(Some records)
------------------------------

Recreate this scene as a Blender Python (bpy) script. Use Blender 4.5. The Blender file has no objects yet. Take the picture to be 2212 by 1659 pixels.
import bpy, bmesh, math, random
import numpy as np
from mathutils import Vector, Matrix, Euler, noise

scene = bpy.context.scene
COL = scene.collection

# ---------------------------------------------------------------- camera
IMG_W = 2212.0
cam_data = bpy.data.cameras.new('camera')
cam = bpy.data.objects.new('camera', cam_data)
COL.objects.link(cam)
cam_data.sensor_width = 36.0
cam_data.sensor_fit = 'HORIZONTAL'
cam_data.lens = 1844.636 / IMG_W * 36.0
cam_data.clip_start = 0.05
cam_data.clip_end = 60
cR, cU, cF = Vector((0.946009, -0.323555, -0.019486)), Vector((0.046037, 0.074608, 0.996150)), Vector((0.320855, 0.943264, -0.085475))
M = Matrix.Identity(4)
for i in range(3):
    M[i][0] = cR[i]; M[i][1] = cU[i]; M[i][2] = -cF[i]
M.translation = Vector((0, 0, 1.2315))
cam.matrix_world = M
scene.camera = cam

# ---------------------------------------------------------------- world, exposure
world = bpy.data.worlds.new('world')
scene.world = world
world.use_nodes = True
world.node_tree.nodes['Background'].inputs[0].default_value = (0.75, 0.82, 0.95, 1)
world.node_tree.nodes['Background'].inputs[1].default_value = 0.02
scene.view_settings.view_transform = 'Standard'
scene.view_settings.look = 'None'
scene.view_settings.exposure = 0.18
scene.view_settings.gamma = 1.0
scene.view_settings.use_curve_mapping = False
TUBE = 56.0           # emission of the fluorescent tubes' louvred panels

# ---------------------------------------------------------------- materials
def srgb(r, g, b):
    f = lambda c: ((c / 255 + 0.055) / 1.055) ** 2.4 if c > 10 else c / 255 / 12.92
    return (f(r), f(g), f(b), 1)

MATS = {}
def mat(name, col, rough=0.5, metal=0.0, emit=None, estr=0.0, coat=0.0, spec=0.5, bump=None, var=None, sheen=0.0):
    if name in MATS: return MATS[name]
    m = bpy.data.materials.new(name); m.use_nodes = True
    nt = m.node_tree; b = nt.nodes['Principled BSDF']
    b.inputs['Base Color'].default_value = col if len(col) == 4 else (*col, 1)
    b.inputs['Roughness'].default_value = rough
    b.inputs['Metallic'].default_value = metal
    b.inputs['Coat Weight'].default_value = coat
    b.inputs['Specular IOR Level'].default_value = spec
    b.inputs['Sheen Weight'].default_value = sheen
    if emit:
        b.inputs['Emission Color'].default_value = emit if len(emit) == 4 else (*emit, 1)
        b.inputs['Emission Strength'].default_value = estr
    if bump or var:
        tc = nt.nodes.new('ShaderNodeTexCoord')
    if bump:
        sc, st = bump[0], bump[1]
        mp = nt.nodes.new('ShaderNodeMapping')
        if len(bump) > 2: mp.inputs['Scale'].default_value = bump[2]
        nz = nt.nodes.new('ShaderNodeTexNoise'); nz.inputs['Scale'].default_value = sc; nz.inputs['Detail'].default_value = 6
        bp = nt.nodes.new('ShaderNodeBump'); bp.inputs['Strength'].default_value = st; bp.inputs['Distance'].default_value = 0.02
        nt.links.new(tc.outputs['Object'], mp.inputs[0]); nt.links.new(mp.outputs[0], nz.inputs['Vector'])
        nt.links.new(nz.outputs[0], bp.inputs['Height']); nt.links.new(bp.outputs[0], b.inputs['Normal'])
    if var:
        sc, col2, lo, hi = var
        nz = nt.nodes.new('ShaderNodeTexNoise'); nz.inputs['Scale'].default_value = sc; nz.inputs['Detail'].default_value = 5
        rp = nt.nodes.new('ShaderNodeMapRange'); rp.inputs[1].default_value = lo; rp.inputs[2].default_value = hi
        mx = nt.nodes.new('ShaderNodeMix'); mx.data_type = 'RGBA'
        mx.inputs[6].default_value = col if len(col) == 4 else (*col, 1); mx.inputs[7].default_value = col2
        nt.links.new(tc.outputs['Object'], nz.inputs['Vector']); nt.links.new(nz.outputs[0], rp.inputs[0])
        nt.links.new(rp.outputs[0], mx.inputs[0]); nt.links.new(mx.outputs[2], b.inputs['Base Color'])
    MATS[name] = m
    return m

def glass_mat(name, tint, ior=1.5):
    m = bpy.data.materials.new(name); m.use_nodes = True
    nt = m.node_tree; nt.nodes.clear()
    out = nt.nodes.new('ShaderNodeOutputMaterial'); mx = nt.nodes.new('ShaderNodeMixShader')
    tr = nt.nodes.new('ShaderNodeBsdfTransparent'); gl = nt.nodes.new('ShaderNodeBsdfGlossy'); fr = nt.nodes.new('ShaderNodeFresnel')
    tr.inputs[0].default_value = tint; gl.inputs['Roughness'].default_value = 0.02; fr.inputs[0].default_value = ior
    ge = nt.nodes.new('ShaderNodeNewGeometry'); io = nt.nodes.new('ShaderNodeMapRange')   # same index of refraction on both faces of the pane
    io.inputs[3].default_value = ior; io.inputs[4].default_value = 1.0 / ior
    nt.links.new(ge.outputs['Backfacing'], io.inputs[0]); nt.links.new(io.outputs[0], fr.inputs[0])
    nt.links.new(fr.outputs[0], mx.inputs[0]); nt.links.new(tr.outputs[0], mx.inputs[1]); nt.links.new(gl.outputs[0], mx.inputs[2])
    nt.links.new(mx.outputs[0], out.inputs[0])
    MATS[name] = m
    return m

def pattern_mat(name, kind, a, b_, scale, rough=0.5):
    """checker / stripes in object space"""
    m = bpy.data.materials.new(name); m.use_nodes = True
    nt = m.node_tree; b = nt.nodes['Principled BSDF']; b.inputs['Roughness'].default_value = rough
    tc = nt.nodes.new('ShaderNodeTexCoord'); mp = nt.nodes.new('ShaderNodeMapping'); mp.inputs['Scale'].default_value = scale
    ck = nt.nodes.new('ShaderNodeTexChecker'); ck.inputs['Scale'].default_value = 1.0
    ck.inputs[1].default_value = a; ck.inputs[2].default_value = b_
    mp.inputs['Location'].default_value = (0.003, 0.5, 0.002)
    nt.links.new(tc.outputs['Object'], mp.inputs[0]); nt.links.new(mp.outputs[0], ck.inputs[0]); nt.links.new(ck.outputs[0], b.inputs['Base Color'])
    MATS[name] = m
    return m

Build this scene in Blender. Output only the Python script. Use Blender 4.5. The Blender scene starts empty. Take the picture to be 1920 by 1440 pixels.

------------------------------

■ **Work required**
Write out every entry exactly as given.

■ **Answer to this problem**
Recreate this scene as a Blender Python (bpy) script. Use Blender 4.5. The Blender file has no objects yet. Take the picture to be 2212 by 1659 pixels.
import bpy, bmesh, math, random
import numpy as np
from mathutils import Vector, Matrix, Euler, noise

scene = bpy.context.scene
COL = scene.collection

# ---------------------------------------------------------------- camera
IMG_W = 2212.0
cam_data = bpy.data.cameras.new('camera')
cam = bpy.data.objects.new('camera', cam_data)
COL.objects.link(cam)
cam_data.sensor_width = 36.0
cam_data.sensor_fit = 'HORIZONTAL'
cam_data.lens = 1844.636 / IMG_W * 36.0
cam_data.clip_start = 0.05
cam_data.clip_end = 60
cR, cU, cF = Vector((0.946009, -0.323555, -0.019486)), Vector((0.046037, 0.074608, 0.996150)), Vector((0.320855, 0.943264, -0.085475))
M = Matrix.Identity(4)
for i in range(3):
    M[i][0] = cR[i]; M[i][1] = cU[i]; M[i][2] = -cF[i]
M.translation = Vector((0, 0, 1.2315))
cam.matrix_world = M
scene.camera = cam

# ---------------------------------------------------------------- world, exposure
world = bpy.data.worlds.new('world')
scene.world = world
world.use_nodes = True
world.node_tree.nodes['Background'].inputs[0].default_value = (0.75, 0.82, 0.95, 1)
world.node_tree.nodes['Background'].inputs[1].default_value = 0.02
scene.view_settings.view_transform = 'Standard'
scene.view_settings.look = 'None'
scene.view_settings.exposure = 0.18
scene.view_settings.gamma = 1.0
scene.view_settings.use_curve_mapping = False
TUBE = 56.0           # emission of the fluorescent tubes' louvred panels

# ---------------------------------------------------------------- materials
def srgb(r, g, b):
    f = lambda c: ((c / 255 + 0.055) / 1.055) ** 2.4 if c > 10 else c / 255 / 12.92
    return (f(r), f(g), f(b), 1)

MATS = {}
def mat(name, col, rough=0.5, metal=0.0, emit=None, estr=0.0, coat=0.0, spec=0.5, bump=None, var=None, sheen=0.0):
    if name in MATS: return MATS[name]
    m = bpy.data.materials.new(name); m.use_nodes = True
    nt = m.node_tree; b = nt.nodes['Principled BSDF']
    b.inputs['Base Color'].default_value = col if len(col) == 4 else (*col, 1)
    b.inputs['Roughness'].default_value = rough
    b.inputs['Metallic'].default_value = metal
    b.inputs['Coat Weight'].default_value = coat
    b.inputs['Specular IOR Level'].default_value = spec
    b.inputs['Sheen Weight'].default_value = sheen
    if emit:
        b.inputs['Emission Color'].default_value = emit if len(emit) == 4 else (*emit, 1)
        b.inputs['Emission Strength'].default_value = estr
    if bump or var:
        tc = nt.nodes.new('ShaderNodeTexCoord')
    if bump:
        sc, st = bump[0], bump[1]
        mp = nt.nodes.new('ShaderNodeMapping')
        if len(bump) > 2: mp.inputs['Scale'].default_value = bump[2]
        nz = nt.nodes.new('ShaderNodeTexNoise'); nz.inputs['Scale'].default_value = sc; nz.inputs['Detail'].default_value = 6
        bp = nt.nodes.new('ShaderNodeBump'); bp.inputs['Strength'].default_value = st; bp.inputs['Distance'].default_value = 0.02
        nt.links.new(tc.outputs['Object'], mp.inputs[0]); nt.links.new(mp.outputs[0], nz.inputs['Vector'])
        nt.links.new(nz.outputs[0], bp.inputs['Height']); nt.links.new(bp.outputs[0], b.inputs['Normal'])
    if var:
        sc, col2, lo, hi = var
        nz = nt.nodes.new('ShaderNodeTexNoise'); nz.inputs['Scale'].default_value = sc; nz.inputs['Detail'].default_value = 5
        rp = nt.nodes.new('ShaderNodeMapRange'); rp.inputs[1].default_value = lo; rp.inputs[2].default_value = hi
        mx = nt.nodes.new('ShaderNodeMix'); mx.data_type = 'RGBA'
        mx.inputs[6].default_value = col if len(col) == 4 else (*col, 1); mx.inputs[7].default_value = col2
        nt.links.new(tc.outputs['Object'], nz.inputs['Vector']); nt.links.new(nz.outputs[0], rp.inputs[0])
        nt.links.new(rp.outputs[0], mx.inputs[0]); nt.links.new(mx.outputs[2], b.inputs['Base Color'])
    MATS[name] = m
    return m

def glass_mat(name, tint, ior=1.5):
    m = bpy.data.materials.new(name); m.use_nodes = True
    nt = m.node_tree; nt.nodes.clear()
    out = nt.nodes.new('ShaderNodeOutputMaterial'); mx = nt.nodes.new('ShaderNodeMixShader')
    tr = nt.nodes.new('ShaderNodeBsdfTransparent'); gl = nt.nodes.new('ShaderNodeBsdfGlossy'); fr = nt.nodes.new('ShaderNodeFresnel')
    tr.inputs[0].default_value = tint; gl.inputs['Roughness'].default_value = 0.02; fr.inputs[0].default_value = ior
    ge = nt.nodes.new('ShaderNodeNewGeometry'); io = nt.nodes.new('ShaderNodeMapRange')   # same index of refraction on both faces of the pane
    io.inputs[3].default_value = ior; io.inputs[4].default_value = 1.0 / ior
    nt.links.new(ge.outputs['Backfacing'], io.inputs[0]); nt.links.new(io.outputs[0], fr.inputs[0])
    nt.links.new(fr.outputs[0], mx.inputs[0]); nt.links.new(tr.outputs[0], mx.inputs[1]); nt.links.new(gl.outputs[0], mx.inputs[2])
    nt.links.new(mx.outputs[0], out.inputs[0])
    MATS[name] = m
    return m

def pattern_mat(name, kind, a, b_, scale, rough=0.5):
    """checker / stripes in object space"""
    m = bpy.data.materials.new(name); m.use_nodes = True
    nt = m.node_tree; b = nt.nodes['Principled BSDF']; b.inputs['Roughness'].default_value = rough
    tc = nt.nodes.new('ShaderNodeTexCoord'); mp = nt.nodes.new('ShaderNodeMapping'); mp.inputs['Scale'].default_value = scale
    ck = nt.nodes.new('ShaderNodeTexChecker'); ck.inputs['Scale'].default_value = 1.0
    ck.inputs[1].default_value = a; ck.inputs[2].default_value = b_
    mp.inputs['Location'].default_value = (0.003, 0.5, 0.002)
    nt.links.new(tc.outputs['Object'], mp.inputs[0]); nt.links.new(mp.outputs[0], ck.inputs[0]); nt.links.new(ck.outputs[0], b.inputs['Base Color'])
    MATS[name] = m
    return m

Build this scene in Blender. Output only the Python script. Use Blender 4.5. The Blender scene starts empty. Take the picture to be 1920 by 1440 pixels.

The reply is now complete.